## TO DO
Gather the lines that hold the string "scene".

## DATA LINES
--- start ---

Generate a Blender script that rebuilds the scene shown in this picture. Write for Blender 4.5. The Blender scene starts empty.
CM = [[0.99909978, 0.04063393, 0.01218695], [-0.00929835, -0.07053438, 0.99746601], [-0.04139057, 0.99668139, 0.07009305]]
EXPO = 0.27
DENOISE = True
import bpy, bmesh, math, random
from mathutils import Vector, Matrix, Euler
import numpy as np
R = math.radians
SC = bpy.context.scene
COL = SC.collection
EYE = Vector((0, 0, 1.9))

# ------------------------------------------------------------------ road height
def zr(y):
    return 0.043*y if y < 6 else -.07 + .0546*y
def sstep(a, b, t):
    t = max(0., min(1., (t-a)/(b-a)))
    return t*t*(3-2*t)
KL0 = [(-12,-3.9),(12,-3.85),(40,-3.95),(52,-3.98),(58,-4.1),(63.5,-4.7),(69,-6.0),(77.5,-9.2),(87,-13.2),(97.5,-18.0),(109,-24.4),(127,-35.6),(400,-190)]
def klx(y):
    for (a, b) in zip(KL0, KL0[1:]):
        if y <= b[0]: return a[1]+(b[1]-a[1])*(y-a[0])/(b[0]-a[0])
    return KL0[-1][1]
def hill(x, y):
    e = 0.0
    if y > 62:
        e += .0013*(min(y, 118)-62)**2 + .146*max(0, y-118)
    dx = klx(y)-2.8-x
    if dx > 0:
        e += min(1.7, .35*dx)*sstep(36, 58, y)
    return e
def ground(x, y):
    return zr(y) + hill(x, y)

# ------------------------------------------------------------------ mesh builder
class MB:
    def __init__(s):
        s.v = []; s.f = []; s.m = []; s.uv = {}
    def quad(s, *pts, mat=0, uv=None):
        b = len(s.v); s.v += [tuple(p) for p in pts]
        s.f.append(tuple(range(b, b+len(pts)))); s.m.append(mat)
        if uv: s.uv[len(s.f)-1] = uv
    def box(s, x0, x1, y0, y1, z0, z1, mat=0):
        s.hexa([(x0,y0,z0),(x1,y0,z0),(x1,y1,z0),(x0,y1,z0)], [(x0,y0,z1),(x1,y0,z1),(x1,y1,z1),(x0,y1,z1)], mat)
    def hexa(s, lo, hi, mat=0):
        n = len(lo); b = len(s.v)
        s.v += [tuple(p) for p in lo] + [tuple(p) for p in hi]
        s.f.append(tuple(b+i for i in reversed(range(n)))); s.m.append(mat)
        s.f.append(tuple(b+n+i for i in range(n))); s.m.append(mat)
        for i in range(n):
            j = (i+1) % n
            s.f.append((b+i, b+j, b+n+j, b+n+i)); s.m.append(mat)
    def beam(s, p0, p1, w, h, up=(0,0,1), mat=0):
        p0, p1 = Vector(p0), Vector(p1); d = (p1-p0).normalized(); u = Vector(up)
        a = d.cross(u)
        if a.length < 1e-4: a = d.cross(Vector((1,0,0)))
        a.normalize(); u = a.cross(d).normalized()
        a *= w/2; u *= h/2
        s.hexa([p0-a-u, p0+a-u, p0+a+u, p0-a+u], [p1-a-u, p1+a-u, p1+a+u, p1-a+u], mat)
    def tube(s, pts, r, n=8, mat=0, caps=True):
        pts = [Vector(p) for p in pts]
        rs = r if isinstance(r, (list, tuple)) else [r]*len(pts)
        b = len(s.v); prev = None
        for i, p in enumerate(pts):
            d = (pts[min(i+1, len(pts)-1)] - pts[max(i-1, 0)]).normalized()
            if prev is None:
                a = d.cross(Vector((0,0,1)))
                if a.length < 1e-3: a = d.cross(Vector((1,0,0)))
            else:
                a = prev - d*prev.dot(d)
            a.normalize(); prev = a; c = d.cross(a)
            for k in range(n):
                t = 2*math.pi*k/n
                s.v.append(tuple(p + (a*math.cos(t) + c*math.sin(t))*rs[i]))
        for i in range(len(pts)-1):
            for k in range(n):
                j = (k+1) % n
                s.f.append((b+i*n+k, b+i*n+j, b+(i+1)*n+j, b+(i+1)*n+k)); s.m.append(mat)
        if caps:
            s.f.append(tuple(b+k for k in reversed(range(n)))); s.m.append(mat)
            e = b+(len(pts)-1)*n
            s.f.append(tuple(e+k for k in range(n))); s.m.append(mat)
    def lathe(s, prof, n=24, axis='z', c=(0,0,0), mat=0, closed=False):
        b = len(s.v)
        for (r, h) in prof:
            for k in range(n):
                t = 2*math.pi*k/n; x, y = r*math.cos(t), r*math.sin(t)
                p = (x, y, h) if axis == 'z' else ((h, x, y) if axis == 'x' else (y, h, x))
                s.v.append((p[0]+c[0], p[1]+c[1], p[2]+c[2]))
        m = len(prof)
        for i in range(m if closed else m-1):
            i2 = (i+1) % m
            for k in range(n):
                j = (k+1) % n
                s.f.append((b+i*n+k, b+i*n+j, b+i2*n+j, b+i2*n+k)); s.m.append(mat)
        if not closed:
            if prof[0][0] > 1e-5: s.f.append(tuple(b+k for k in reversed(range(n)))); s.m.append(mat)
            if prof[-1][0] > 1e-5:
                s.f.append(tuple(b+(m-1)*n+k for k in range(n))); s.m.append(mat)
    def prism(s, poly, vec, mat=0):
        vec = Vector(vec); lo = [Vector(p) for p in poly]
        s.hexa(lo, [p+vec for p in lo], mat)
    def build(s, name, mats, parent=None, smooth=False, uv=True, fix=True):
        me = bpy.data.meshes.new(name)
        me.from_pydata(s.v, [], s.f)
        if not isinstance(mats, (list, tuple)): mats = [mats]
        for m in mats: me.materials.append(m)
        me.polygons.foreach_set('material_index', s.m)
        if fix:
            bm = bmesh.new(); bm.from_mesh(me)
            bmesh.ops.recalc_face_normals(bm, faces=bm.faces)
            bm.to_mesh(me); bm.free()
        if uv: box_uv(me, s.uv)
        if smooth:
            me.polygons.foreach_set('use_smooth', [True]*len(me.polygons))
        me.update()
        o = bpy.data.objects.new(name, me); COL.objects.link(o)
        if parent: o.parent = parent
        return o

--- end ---

## OUTPUT OF THE EXERCISE
Generate a Blender script that rebuilds the scene shown in this picture. Write for Blender 4.5. The Blender scene starts empty.
SC = bpy.context.scene